* **Problem requirements**: Copy out all of the data exactly as it appears.

** Begin Dataset section **

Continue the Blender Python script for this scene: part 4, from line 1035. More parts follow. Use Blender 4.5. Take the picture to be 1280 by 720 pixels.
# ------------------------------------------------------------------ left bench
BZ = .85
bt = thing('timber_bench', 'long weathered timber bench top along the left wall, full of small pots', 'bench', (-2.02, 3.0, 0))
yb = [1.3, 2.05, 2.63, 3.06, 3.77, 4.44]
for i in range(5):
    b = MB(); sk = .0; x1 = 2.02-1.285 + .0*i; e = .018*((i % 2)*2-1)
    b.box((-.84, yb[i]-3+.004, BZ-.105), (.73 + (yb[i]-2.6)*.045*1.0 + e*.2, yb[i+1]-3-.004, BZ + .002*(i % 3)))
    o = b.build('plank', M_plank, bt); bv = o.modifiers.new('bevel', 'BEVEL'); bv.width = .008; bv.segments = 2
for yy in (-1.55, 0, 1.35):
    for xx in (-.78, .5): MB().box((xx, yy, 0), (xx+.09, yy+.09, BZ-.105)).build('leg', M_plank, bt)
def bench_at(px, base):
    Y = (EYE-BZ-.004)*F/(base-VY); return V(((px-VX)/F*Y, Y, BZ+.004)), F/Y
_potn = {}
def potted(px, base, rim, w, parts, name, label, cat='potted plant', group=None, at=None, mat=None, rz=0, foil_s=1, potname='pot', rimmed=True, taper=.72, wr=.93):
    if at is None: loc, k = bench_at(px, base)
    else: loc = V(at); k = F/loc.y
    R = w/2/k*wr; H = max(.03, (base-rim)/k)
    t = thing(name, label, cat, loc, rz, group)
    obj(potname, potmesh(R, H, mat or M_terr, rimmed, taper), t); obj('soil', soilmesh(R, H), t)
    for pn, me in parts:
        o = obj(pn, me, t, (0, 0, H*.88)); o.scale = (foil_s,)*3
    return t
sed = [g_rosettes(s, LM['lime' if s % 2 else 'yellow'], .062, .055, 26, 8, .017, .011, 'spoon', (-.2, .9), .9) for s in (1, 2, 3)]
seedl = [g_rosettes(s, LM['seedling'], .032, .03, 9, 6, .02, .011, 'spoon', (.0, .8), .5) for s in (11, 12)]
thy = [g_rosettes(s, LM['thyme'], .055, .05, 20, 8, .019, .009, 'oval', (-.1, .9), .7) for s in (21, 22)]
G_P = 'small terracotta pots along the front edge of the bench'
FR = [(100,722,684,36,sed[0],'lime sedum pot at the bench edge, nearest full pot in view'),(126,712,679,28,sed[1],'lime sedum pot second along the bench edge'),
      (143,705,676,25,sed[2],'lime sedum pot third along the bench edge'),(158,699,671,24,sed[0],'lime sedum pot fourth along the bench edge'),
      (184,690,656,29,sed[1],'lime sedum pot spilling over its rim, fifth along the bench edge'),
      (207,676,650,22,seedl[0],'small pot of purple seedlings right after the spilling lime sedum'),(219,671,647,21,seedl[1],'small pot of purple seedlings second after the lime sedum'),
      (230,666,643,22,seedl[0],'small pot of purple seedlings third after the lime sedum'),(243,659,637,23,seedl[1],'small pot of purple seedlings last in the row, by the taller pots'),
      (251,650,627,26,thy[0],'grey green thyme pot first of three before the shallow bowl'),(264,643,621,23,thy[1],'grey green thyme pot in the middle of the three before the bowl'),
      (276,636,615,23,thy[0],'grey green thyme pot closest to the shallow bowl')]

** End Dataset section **

* **Exercise solution**:
Continue the Blender Python script for this scene: part 4, from line 1035. More parts follow. Use Blender 4.5. Take the picture to be 1280 by 720 pixels.
# ------------------------------------------------------------------ left bench
BZ = .85
bt = thing('timber_bench', 'long weathered timber bench top along the left wall, full of small pots', 'bench', (-2.02, 3.0, 0))
yb = [1.3, 2.05, 2.63, 3.06, 3.77, 4.44]
for i in range(5):
    b = MB(); sk = .0; x1 = 2.02-1.285 + .0*i; e = .018*((i % 2)*2-1)
    b.box((-.84, yb[i]-3+.004, BZ-.105), (.73 + (yb[i]-2.6)*.045*1.0 + e*.2, yb[i+1]-3-.004, BZ + .002*(i % 3)))
    o = b.build('plank', M_plank, bt); bv = o.modifiers.new('bevel', 'BEVEL'); bv.width = .008; bv.segments = 2
for yy in (-1.55, 0, 1.35):
    for xx in (-.78, .5): MB().box((xx, yy, 0), (xx+.09, yy+.09, BZ-.105)).build('leg', M_plank, bt)
def bench_at(px, base):
    Y = (EYE-BZ-.004)*F/(base-VY); return V(((px-VX)/F*Y, Y, BZ+.004)), F/Y
_potn = {}
def potted(px, base, rim, w, parts, name, label, cat='potted plant', group=None, at=None, mat=None, rz=0, foil_s=1, potname='pot', rimmed=True, taper=.72, wr=.93):
    if at is None: loc, k = bench_at(px, base)
    else: loc = V(at); k = F/loc.y
    R = w/2/k*wr; H = max(.03, (base-rim)/k)
    t = thing(name, label, cat, loc, rz, group)
    obj(potname, potmesh(R, H, mat or M_terr, rimmed, taper), t); obj('soil', soilmesh(R, H), t)
    for pn, me in parts:
        o = obj(pn, me, t, (0, 0, H*.88)); o.scale = (foil_s,)*3
    return t
sed = [g_rosettes(s, LM['lime' if s % 2 else 'yellow'], .062, .055, 26, 8, .017, .011, 'spoon', (-.2, .9), .9) for s in (1, 2, 3)]
seedl = [g_rosettes(s, LM['seedling'], .032, .03, 9, 6, .02, .011, 'spoon', (.0, .8), .5) for s in (11, 12)]
thy = [g_rosettes(s, LM['thyme'], .055, .05, 20, 8, .019, .009, 'oval', (-.1, .9), .7) for s in (21, 22)]
G_P = 'small terracotta pots along the front edge of the bench'
FR = [(100,722,684,36,sed[0],'lime sedum pot at the bench edge, nearest full pot in view'),(126,712,679,28,sed[1],'lime sedum pot second along the bench edge'),
      (143,705,676,25,sed[2],'lime sedum pot third along the bench edge'),(158,699,671,24,sed[0],'lime sedum pot fourth along the bench edge'),
      (184,690,656,29,sed[1],'lime sedum pot spilling over its rim, fifth along the bench edge'),
      (207,676,650,22,seedl[0],'small pot of purple seedlings right after the spilling lime sedum'),(219,671,647,21,seedl[1],'small pot of purple seedlings second after the lime sedum'),
      (230,666,643,22,seedl[0],'small pot of purple seedlings third after the lime sedum'),(243,659,637,23,seedl[1],'small pot of purple seedlings last in the row, by the taller pots'),
      (251,650,627,26,thy[0],'grey green thyme pot first of three before the shallow bowl'),(264,643,621,23,thy[1],'grey green thyme pot in the middle of the three before the bowl'),
      (276,636,615,23,thy[0],'grey green thyme pot closest to the shallow bowl')]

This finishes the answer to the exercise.